Treatise on Tolerance

by Voltaire (1763)

Abuses of Intolerance

Do I propose, then, that every citizen shall be free to follow his own reason, and believe whatever this enlightened or deluded reason shall dictate to him? Certainly, provided he does not disturb the public order. It does not depend on man to believe or not to believe; but it depends on him to respect the usages of his country. If you insist that it is a crime to disbelieve in the dominant religion, you condemn the first Christians, your fathers, and you justify those whom you reproach with persecuting them.

You say that there is a great difference; that all other religions are the work of man, and the Catholic, Apostolic, and Roman Church alone is the work of God. But, surely, the fact that our religion is divine does not imply that it should rule by hatred, fury, exile, the confiscation of goods, imprisonment, torture, murder, and thanksgiving to God for murder? The more divine the Christian religion is, the less it is the place of man to command it; if God is its author, he will maintain it without your aid. You know well that intolerance begets only hypocrites or rebels. Fearful alternative! Would you, indeed, sustain by executioners the religion of a God who fell into the hands of executioners, and who preached only gentleness and patience?

Reflect on the frightful consequences of the right of intolerance. If it were allowed to despoil, cast in prison, and put to death a citizen who, at a certain degree of latitude, would not profess the religion generally admitted at that degree, how could we except the leaders of the State from those penalties? Religion equally binds the monarch and the beggar; hence more than fifty doctors or monks have made the monstrous assertion that it was lawful to depose or slay any sovereign who dissented from the dominant religion, and the Parliaments of our kingdom have repeatedly condemned these abominable decisions of abominable theologians.

The blood of Henry the Great [IV.] was still warm when the Parlement de Paris issued a decree making the independence of the Crown a fundamental law. Cardinal Duperron, who owed his position to Henry the Great, arose in the States of 1614 against the decree of the Parlement, and had it suppressed. All the journals of the time record the terms which Duperron used in his discourse: "If a prince became an Arian," he said, "we should be obliged to depose him."

Let us be allowed to say that every citizen is entitled to inherit his father's property, and that we do not see why he should be deprived of it, and dragged to the gibbet, because he takes sides with one theologian against another.

We know that our dogmas were not always clearly explained and universally received in the Church. Christ not having said in what manner the Holy Ghost proceeded, the Latin Church long believed with the Greek that he proceeded from the Father only; after a time it added, in the Creed, that he also proceeded from the Son. I ask whether, the day after this decision, any citizen who preferred to keep to the old formula deserved to be put to death? But is it less unjust and cruel to punish to-day the man who thinks as people thought in former times? Were men guilty in the days of Honorius I. because they did not believe that Jesus had two wills?

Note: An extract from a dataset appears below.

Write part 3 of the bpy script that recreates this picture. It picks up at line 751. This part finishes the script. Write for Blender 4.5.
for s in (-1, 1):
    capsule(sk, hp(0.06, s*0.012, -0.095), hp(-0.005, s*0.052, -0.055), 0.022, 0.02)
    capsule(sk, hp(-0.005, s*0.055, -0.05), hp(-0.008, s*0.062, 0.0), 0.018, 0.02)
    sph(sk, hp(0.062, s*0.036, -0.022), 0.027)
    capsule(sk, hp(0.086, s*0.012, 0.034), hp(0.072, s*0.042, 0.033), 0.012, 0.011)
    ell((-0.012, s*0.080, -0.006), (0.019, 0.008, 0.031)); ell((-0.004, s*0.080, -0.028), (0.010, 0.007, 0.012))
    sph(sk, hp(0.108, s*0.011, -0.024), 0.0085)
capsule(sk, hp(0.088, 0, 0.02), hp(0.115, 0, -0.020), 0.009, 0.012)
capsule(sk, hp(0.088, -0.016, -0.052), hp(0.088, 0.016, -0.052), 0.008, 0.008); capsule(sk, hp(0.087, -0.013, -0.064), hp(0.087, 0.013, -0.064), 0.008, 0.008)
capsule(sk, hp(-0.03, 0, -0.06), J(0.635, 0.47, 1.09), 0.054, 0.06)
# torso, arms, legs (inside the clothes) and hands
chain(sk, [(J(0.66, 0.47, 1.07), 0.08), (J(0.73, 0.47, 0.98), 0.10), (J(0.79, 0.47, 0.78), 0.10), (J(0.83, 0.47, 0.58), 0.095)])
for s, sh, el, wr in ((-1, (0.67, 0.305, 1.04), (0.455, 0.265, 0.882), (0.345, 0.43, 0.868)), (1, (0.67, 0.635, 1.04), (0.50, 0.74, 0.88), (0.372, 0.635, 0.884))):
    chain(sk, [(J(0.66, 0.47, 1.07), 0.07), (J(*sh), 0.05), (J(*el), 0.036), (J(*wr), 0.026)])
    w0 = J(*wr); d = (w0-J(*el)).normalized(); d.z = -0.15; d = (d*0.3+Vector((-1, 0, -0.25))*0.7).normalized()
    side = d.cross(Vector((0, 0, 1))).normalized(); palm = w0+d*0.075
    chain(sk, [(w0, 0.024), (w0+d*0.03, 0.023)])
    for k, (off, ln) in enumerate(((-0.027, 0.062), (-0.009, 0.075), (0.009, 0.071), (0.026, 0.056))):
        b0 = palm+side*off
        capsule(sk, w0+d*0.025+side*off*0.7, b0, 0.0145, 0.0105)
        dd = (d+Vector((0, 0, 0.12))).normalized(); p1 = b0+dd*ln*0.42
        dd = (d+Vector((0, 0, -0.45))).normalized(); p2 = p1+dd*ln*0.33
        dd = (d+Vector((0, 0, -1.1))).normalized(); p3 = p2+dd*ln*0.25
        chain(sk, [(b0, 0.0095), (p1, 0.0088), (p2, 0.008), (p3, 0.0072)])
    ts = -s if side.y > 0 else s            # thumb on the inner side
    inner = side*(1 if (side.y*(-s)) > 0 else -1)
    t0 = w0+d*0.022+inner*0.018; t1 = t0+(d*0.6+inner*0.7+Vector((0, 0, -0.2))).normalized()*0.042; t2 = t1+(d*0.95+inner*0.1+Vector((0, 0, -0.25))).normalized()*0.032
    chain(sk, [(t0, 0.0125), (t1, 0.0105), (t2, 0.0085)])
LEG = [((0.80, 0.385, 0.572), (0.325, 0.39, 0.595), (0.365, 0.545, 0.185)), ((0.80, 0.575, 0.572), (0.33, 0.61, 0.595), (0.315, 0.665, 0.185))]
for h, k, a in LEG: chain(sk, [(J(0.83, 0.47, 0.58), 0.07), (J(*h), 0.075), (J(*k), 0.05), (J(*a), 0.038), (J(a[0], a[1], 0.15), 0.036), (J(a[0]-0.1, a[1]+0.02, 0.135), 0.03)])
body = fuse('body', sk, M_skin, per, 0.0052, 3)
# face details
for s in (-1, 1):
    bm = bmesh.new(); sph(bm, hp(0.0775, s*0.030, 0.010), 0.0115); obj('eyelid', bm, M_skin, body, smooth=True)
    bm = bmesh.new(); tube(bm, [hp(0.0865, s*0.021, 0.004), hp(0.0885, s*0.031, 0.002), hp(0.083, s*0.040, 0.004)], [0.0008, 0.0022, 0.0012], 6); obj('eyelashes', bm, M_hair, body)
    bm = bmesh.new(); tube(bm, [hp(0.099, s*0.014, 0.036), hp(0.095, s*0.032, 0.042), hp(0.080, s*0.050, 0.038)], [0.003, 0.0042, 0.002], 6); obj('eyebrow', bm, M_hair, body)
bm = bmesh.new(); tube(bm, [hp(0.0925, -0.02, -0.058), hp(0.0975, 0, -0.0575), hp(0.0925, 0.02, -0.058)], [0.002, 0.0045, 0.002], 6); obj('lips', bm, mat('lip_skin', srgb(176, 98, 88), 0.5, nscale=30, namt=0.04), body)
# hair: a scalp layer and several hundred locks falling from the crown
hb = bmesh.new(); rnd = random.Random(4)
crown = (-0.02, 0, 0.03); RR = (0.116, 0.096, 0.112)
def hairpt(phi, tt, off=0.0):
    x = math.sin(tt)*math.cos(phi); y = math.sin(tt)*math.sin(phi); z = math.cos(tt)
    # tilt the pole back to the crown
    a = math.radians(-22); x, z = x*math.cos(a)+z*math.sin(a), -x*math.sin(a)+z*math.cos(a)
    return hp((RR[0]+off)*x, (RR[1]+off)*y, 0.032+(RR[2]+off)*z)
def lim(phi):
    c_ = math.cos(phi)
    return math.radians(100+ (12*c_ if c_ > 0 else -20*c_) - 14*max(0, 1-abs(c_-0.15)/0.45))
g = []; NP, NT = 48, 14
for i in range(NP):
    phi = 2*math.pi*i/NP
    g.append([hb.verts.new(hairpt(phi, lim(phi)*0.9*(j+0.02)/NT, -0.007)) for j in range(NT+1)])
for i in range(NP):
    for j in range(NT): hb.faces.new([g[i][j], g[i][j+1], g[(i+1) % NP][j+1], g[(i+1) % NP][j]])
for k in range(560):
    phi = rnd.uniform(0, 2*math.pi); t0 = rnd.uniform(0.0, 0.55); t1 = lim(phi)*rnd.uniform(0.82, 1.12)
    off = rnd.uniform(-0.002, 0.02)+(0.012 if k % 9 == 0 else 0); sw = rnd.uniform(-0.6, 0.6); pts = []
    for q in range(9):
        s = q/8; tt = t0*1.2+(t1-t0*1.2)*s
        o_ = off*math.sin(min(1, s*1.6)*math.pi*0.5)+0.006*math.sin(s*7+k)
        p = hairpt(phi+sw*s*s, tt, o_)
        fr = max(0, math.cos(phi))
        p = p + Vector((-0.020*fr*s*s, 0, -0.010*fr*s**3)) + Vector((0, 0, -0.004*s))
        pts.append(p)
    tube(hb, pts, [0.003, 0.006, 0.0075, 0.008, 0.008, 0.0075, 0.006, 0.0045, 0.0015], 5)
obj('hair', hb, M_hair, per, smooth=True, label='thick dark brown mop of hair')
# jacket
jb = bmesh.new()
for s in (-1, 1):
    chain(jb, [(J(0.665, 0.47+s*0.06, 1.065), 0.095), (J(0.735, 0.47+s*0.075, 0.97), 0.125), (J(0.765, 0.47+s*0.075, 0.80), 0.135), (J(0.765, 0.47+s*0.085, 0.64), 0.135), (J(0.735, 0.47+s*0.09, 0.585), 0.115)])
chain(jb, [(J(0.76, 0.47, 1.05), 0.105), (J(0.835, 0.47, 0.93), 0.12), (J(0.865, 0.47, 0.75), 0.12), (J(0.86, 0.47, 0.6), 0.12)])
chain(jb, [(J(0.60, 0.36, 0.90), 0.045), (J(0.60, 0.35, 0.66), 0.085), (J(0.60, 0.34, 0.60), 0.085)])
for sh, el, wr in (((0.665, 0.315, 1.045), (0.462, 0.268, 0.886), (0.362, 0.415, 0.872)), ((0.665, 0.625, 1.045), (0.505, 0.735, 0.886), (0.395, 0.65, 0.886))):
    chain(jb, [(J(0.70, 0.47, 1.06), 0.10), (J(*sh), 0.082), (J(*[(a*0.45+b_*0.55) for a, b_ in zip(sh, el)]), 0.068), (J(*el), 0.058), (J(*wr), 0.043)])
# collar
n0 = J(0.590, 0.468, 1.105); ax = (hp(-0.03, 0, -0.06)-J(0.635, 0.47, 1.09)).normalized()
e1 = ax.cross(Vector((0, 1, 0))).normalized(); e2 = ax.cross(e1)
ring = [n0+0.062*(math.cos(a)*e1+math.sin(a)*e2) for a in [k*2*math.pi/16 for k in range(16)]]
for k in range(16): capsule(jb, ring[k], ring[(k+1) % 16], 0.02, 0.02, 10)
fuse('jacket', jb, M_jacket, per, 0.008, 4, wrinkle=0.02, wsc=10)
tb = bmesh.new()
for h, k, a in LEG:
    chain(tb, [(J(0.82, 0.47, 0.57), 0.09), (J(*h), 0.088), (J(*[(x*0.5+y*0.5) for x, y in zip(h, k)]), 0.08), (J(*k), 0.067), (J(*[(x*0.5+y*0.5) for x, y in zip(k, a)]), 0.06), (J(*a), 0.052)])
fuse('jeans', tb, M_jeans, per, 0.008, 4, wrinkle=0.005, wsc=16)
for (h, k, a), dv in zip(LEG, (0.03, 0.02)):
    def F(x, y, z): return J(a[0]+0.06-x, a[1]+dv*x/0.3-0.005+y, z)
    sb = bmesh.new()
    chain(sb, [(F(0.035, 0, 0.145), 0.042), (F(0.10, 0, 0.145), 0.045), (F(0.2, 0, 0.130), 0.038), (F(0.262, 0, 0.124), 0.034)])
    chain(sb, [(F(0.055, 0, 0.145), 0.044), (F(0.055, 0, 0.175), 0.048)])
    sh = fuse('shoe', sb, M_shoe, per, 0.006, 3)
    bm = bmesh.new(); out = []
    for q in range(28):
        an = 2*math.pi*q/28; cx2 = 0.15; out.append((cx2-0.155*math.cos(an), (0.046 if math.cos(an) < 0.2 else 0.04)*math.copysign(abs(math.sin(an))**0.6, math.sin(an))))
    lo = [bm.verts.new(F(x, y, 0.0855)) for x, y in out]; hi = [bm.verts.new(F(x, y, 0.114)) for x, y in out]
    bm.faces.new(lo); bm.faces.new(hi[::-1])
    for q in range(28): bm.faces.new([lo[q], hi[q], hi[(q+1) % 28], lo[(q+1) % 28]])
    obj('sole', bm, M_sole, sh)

It is not long since the Immaculate Conception began to be generally accepted; the Dominicans still refuse to believe it. At what particular date will these Dominicans incur the penalties of heresy in this world and the next?

If we need a lesson how to behave in these interminable disputes, we should look to the apostles and evangelists. There was ground for a violent schism between Peter and Paul, and Paul withstood Peter to the face, but the controversy was peacefully settled. The evangelists in turn had a great field of combat, if they had resembled modern writers. They contradict each other frequently; yet we find no dissension among their followers over these contradictions, and they are neatly reconciled by the fathers of the Church. St. Paul, in his epistle to a few Jews at Rome who had been converted to Christianity, says at the end of the third chapter that faith alone glorifies, and works justify no one. St. James, on the contrary, in his epistle (ch. ii.) says constantly that one cannot be saved without works. Here is a point that has separated two great sects among us, yet made no division among the apostles.

If the persecution of those with whom we dispute were a holy action, the man who had killed most heretics would be the greatest saint in Paradise. What a poor figure the man who had been content to despoil and imprison his brothers would cut by the side of the zealot who had slain hundreds of them on St. Bartholomew's day! Here is a proof of it. The successor of St. Peter and his consistory cannot err. They approved, acclaimed, and consecrated the massacre of St. Bartholomew. Therefore this deed was holy; and therefore of two assassins who were equal in piety one who had killed twenty-four Huguenot women would have double the glory of the man who had killed only a dozen. By the same reasoning the fanatics of Cévènes would have ground to believe that they would be elevated in glory in proportion to the number of priests, monks, and Catholic women they had slain. It is a strange title to glory in heaven.